Ora, toda a história antiga dos princípios doutrinários católicos se estribaram
exatamente nesta renegação do sexo, logo nada mais justificável que desassociar
a mãe de Jesus, do Messias, desta “pocilga” de volúpia, de depravação, sob esta
ótica distorcida, de quem, naturalmente, se via enclausurado nos seus próprios desajustes
sexuais.

Santo Agostinho é dos pais e timoneiros do corpo doutrinário da Igreja de Roma,
considerado até hoje um Doutor da Igreja. Quem dentro dela, então, rejeitaria tais
considerações? Surge Juliano, bispo de Eclanum, que considera o trabalho de Agostinho
um desserviço à causa da Igreja, do sexo e do casamento, assentados na busca do
equilíbrio.

Parte IV

Houve chilique de toda natureza, ataques pessoais e ao que faço, incentivos,
estímulos… Ocorreu de tudo, mas o importante é a minha consciência tranqüila,
pois exerci, respaldado no Artigo V, da Constituição Federal, em seu Item IV – “é
livre a manifestação do pensamento, …”, bem como no seu item VI: “- é inviolável
a liberdade de consciência e de crença, …”, o meu direito a discordar de um dogma
religioso.

Registre-se, por oportuno, a ratificação do caráter democrático e isento da linha
editorial de A TARDE que, em momento algum, me recomendou seja o que for.

Aprendi com a vida e com o tempo que homens com argumentos discutem idéias e
conceitos, mas quem não os tem combate, agride pessoas, deixando à mostra os seus
desencontros íntimos, interiores.

Todavia, reafirmo com todas as letras que a doutrina Kardecista, que é calcada
em uma fé raciocinada, não comunga, não aceita o caráter virginal da concepção de
Jesus, pois fere todo o princípio humano natural da vida na Terra.

Levanto ainda o condicionamento oferecido por Agostinho: “Se com o nascimento
de Jesus se houvesse corrompido a integridade da mãe, não haveria nascido de uma
virgem, e portanto, toda a Igreja professaria falsamente que havia nascido de uma
virgem”. Cientificamente, é possível uma concepção virginal, mas e depois do nascimento?

São sete os textos de Novo Testamento que mencionam irmãos de Jesus: Mc 6,3;
Mc 3, 31-35; Jo 2, 12; 7, 2-10; At 1, 14; Gl 1, 19; 1Cr 9,5. Chamavam-se, conforme
Mc 6,3; Mt 13, 55s: Tiago, José, Judas e Simão.

Jesus ainda afirma em Mt, 5, 17-18: “Não penseis que eu tenha vindo destruir
a lei ou os profetas, não os vim destruir, mas cumpri-los.”. Ora, Jesus aí fala
em duplo sentido: um em relação a Moisés, mas o outro, seguramente, em direção à
própria vida, com a sua lei natural.

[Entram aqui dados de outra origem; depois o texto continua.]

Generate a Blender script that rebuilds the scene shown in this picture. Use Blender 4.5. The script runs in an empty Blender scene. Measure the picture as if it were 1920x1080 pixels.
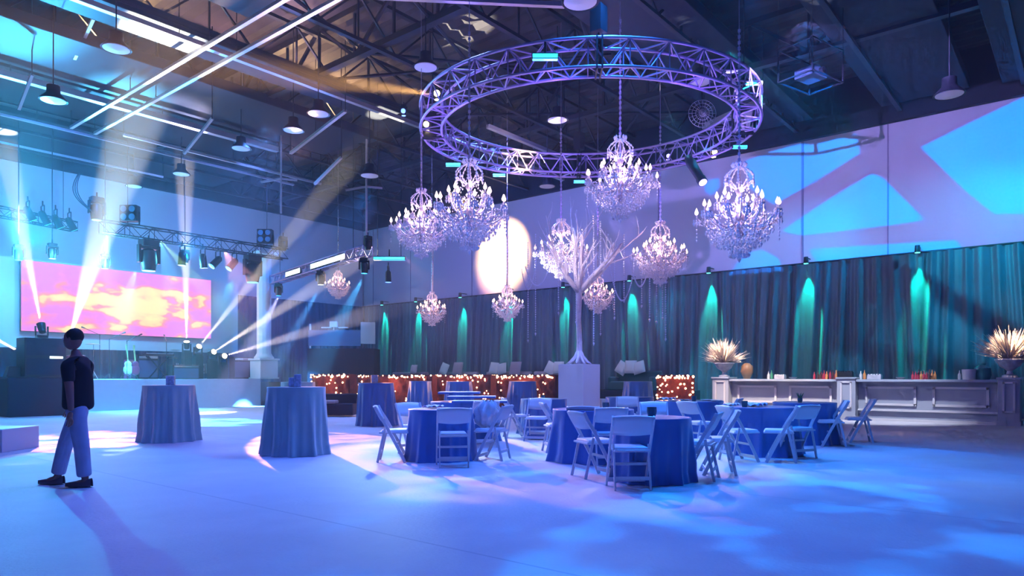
import bpy, math, random
from mathutils import Vector, Matrix
R = math.radians
PI = math.pi
sc = bpy.context.scene
COL = sc.collection
random.seed(7)

# ------------------------------------------------------------------ camera frame helpers
F_PX, HOR, EYE = 1318.0, 705.0, 1.25
RT = Vector((.6356, -.7720, 0)); FW = Vector((.7720, .6356, 0))
def W(px, py, Y):
    return RT * ((px-960)/F_PX*Y) + FW*Y + Vector((0, 0, EYE-(py-HOR)/F_PX*Y))
def G(px, Y, z=0.0):
    v = W(px, HOR, Y); v.z = z; return v
def FL(px, py, z=0.0):
    Y = F_PX*(EYE-z)/(py-HOR); return G(px, Y, z)
def ray(px):
    return RT*((px-960)/F_PX) + FW
def on_x(px, py, x):
    r = ray(px); Y = x/r.x; return W(px, py, Y)
def on_y(px, py, y):
    r = ray(px); Y = y/r.y; return W(px, py, Y)
WX, WY, CZ, DZ = 25.5, 32.0, 9.5, 5.15      # right wall x, left wall y, wall height, drape height

# ------------------------------------------------------------------ materials
MATS = {}
def mat(name, col, rough=.6, metal=0, emis=None, estr=0, noise=0, nscale=8, bump=0, bscale=30, trans=0, sheen=0, coat=0):
    if name in MATS: return MATS[name]
    m = bpy.data.materials.new(name); m.use_nodes = True
    nt = m.node_tree; b = nt.nodes['Principled BSDF']
    b.inputs['Base Color'].default_value = (*col, 1)
    b.inputs['Roughness'].default_value = rough
    b.inputs['Metallic'].default_value = metal
    if trans: b.inputs['Transmission Weight'].default_value = trans
    if sheen: b.inputs['Sheen Weight'].default_value = sheen
    if coat: b.inputs['Coat Weight'].default_value = coat
    if emis:
        b.inputs['Emission Color'].default_value = (*emis, 1); b.inputs['Emission Strength'].default_value = estr
    if noise or bump:
        tc = nt.nodes.new('ShaderNodeTexCoord')
        if noise:
            n = nt.nodes.new('ShaderNodeTexNoise'); n.inputs['Scale'].default_value = nscale; n.inputs['Detail'].default_value = 4
            nt.links.new(tc.outputs['Object'], n.inputs['Vector'])
            r = nt.nodes.new('ShaderNodeValToRGB')
            r.color_ramp.elements[0].position = .3; r.color_ramp.elements[1].position = .7
            r.color_ramp.elements[0].color = (*[c*(1-noise) for c in col], 1)
            r.color_ramp.elements[1].color = (*[min(1, c*(1+noise*.5)) for c in col], 1)
            nt.links.new(n.outputs[0], r.inputs[0]); nt.links.new(r.outputs[0], b.inputs['Base Color'])
        if bump:
            n2 = nt.nodes.new('ShaderNodeTexNoise'); n2.inputs['Scale'].default_value = bscale; n2.inputs['Detail'].default_value = 3
            nt.links.new(tc.outputs['Object'], n2.inputs['Vector'])
            bm = nt.nodes.new('ShaderNodeBump'); bm.inputs['Strength'].default_value = bump; bm.inputs['Distance'].default_value = .02
            nt.links.new(n2.outputs[0], bm.inputs['Height']); nt.links.new(bm.outputs[0], b.inputs['Normal'])
    if emis: m.cycles.emission_sampling = 'NONE'      # small lamps: the light they cast comes from the lamps themselves
    MATS[name] = m; return m

M_WALL = mat('wall_paint', (.62, .60, .66), .85, bump=.1, bscale=6, noise=.04, nscale=.6)
M_BLACK = mat('black_paint', (.004, .012, .030), .7)
M_DECK = mat('roof_deck', (.048, .044, .055), .75, noise=.4, nscale=1.2)
M_STEEL = mat('dark_steel', (.018, .022, .035), .5, .2)
M_PIPE = mat('galvanised_pipe', (.62, .62, .66), .35, .7)
M_ALU = mat('aluminium_truss', (.40, .34, .58), .4, .3)
M_WHITE = mat('white_resin', (.74, .78, .84), .42, bump=.04, bscale=20)
M_PAD = mat('white_vinyl_pad', (.78, .8, .84), .5, coat=.2)
M_BOXW = mat('white_laminate', (.72, .72, .78), .6, noise=.03, nscale=3)
M_CLOTH = mat('blue_satin', (.03, .15, .48), .42, coat=.5, sheen=.5, bump=.15, bscale=14)
M_CLOTH2 = mat('grey_satin', (.27, .42, .46), .34, sheen=.6, bump=.15, bscale=10)
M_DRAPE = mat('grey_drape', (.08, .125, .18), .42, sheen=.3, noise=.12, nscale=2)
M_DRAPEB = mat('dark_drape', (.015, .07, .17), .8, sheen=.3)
M_BLK = mat('black_plastic', (.012, .014, .02), .4)
M_BLKC = mat('black_cloth', (.01, .014, .04), .85)
M_CRYS = mat('crystal', (.86, .86, .98), .08, .0, emis=(.6, .6, 1), estr=0, coat=1)
M_SILV = mat('silvered_frame', (.8, .74, .84), .25, .6)
M_BULB = mat('candle_bulb_glow', (1, .85, .8), .4, emis=(1, .62, .60), estr=3.2)
M_BULBW = mat('candle_bulb_warm', (1, .85, .7), .4, emis=(1, .55, .38), estr=3.2)
M_SLEEVE = mat('candle_sleeve', (.9, .85, .85), .5)
M_BARK = mat('white_bark', (.85, .83, .9), .45, noise=.15, nscale=12, bump=.4, bscale=25)
M_BAR = mat('bar_paint', (.42, .46, .55), .5)
M_BARL = mat('bar_moulding', (.80, .78, .80), .45)
M_BARTOP = mat('bar_counter', (.40, .47, .58), .3, coat=.3)
M_URN = mat('stone_urn', (.55, .56, .66), .6, noise=.25, nscale=6, bump=.3, bscale=20)
M_GRASS = mat('dried_grass', (.9, .76, .62), .7)
M_STAGE = mat('stage_skirt', (.66, .72, .88), .7, noise=.04)
M_SOFA = mat('cream_upholstery', (.42, .36, .40), .8)
M_PILLOW = mat('pale_pillow', (.6, .66, .68), .8, sheen=.3)
M_HEDGE = mat('dark_red_hedge', (.11, .012, .012), .8, noise=.5, nscale=9, bump=.8, bscale=18)
M_FAIRY = mat('fairy_bulb', (1, .7, .4), .4, emis=(1, .5, .24), estr=9)
M_CHROME = mat('chrome', (.8, .8, .85), .12, 1)
M_LENSC = mat('cyan_lens', (.6, .95, 1), .3, emis=(.03, .62, 1), estr=1.5)
M_LENSB = mat('blue_lens', (.4, .5, 1), .3, emis=(.10, .22, 1), estr=3)
M_LENSW = mat('warm_lens', (1, .8, .5), .3, emis=(1, .72, .38), estr=8)
M_LENST = mat('teal_lens', (.3, 1, .9), .3, emis=(.1, 1, .8), estr=3)
M_LENSV = mat('violet_lens', (.6, .5, 1), .3, emis=(.35, .30, 1), estr=2.6)
M_LENSWH = mat('white_lens', (1, 1, .95), .3, emis=(.7, .9, 1), estr=3)
M_TEALG = mat('teal_glass', (.03, .2, .26), .15, trans=.3, coat=.5)
M_SKIN = mat('skin', (.36, .15, .12), .6)
M_SHIRT = mat('black_shirt', (.01, .01, .02), .85)
M_TROUS = mat('pale_trousers', (.42, .47, .66), .8, noise=.1, nscale=8)
M_SHOE = mat('brown_shoe', (.16, .10, .13), .6)
M_HAIR = mat('dark_hair', (.012, .01, .012), .7)
M_RED = mat('red_lacquer', (.30, .04, .10), .3, coat=.5)
M_DISC = mat('pale_reflector', (.9, .9, .95), .4)

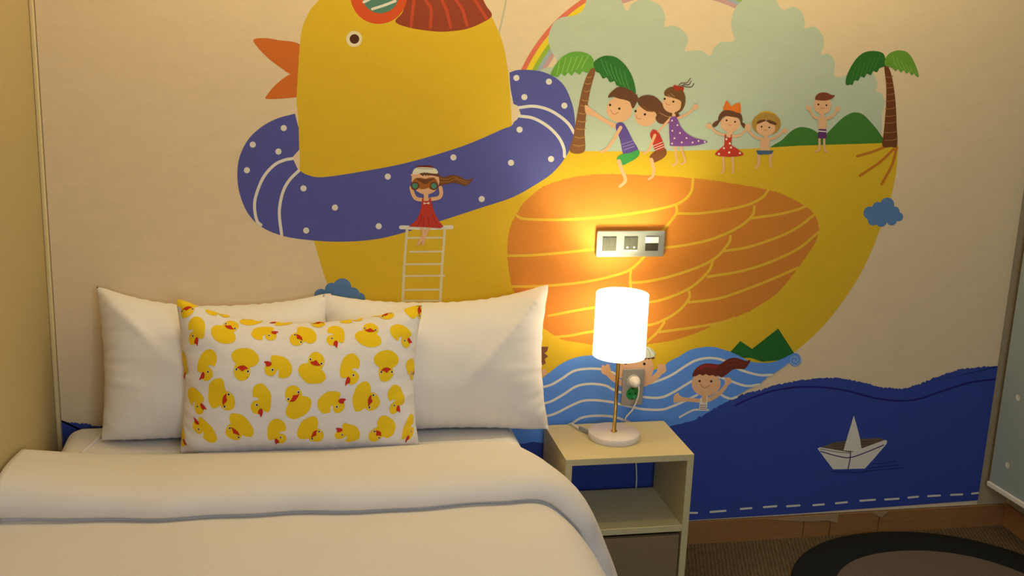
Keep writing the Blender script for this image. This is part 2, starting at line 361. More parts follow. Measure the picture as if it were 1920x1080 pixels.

Assim, Jesus se fez homem como qualquer um
de nós, logo não desqualificou a forma natural de vir a este Mundo, pois demonstrou
inclusive no local de seu nascimento que queria ser um simples, um humilde homem.

Absolutamente, não vejo demérito algum em Maria ter concebido Jesus de um ato
sexual natural, com muito amor, com o seu esposo, companheiro. Penso ai estar a
sua magnanimidade, pois mulher comum, destaca-se com tamanha grandeza ao ponto vir
a ser oferecida, por Jesus, como mãe da humanidade.

Caro leitor, guardando as devidas diferenças, mas quem não vai ter em sua doce
mãe desta Terra um símbolo de abnegação, luta, ternura, amor, mesmo tendo ela feito
sexo com os nossos pais? Onde o sujo, o pecaminoso de nossas mães? A minha foi um
exemplo de tudo, meu ídolo.

O que santificou Maria não foi o seu estado físico, mas a sua pureza de alma,
a sua virgindade de maus sentimentos. Fez-se Senhora de todos nós pela essência
de sua alma, grandeza do seu ser espiritual, angelitude de seus ideais.

O ser não se torna especial porque veio de maneira especial. Não. O ser se torna
especial, pois se destaca do comum, arrebatando-se a si mesmo de fulgurante amor,
a ponto de se doar a uma causa, de fazer a diferença com o seu pensar, falar e agir.